D’ailleurs, aux dernières nouvelles, Iyad serait déjà en froid avec ses nouveaux amis sur ses prétentions à créer un Etat intégriste dans l’intégrité territoriale actuelle du Mali au lieu d’un Azawad libre et autonome. Le mariage n’aurait pas trop duré entre celui qui se veut intégriste, mais qui a été expulsé de l’Arabie Saoudite pour trafic d’alcool et de stupéfiants sur les lieux saints de l’islam, et des revenants de Libye qui se veulent combattant aguerris et endurcis, mais qui ont été défaits et contraints à la fuite par des rebelles civils et inexpérimentés du CNT libyen. Pourquoi donc ce mariage ?

Retors et rusé, Iyad a compris dès le début que les revendications indépendantistes du MNLA ne seront prises en compte faute de soutiens à quelque niveau que ce soit. Il sait aussi que AQMI compte désormais recentrer ses actions contre son ennemi traditionnel, l’Algérie, et accessoirement contre la Mauritanie, et que les salafistes répugnent à s’attaquer directement aux forces armées et de sécurité.

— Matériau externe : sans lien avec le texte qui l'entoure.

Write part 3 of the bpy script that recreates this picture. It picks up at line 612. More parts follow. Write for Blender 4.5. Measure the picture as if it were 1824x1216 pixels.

Il monte de toutes pièces, en l’occurrence quelques désœuvrés du désert, un mouvement, Ansar Eddine, et cherche à se positionner dans les négociations que le Mali sera contraint de mener sous la pression et l’insistance de plusieurs pays. Se positionner ? En fait, Iyad est fin prêt maintenant à reprendre du sport, son sport favori : le chantage. Le petit ânier, depuis qu’il a pris les armes en juin 90 contre l’autorité de l’Etat, a tout eu du pouvoir central. Argent, on parle d’une grande fortune, titre de noblesse dans la nébuleuse communauté des Ifoghas, haut grade dans l’armée. Il a même eu droit à une accréditation dans une ambassade du Mali dans un pays arabe d’où il a été chassé pour activités mafieuses.

Demain, aura-t-il encore l’oreille d’ATT ? Ce sera dommage. Au moment où la Cour pénale internationale commence à condamner ses célèbres pensionnaires et comme le Niger procède à l’arrestation de ses célèbres rebelles pour association de malfaiteurs, le Mali doit traquer et ramener morts ou vifs des individus comme Iyad pour les livrer à la justice internationale.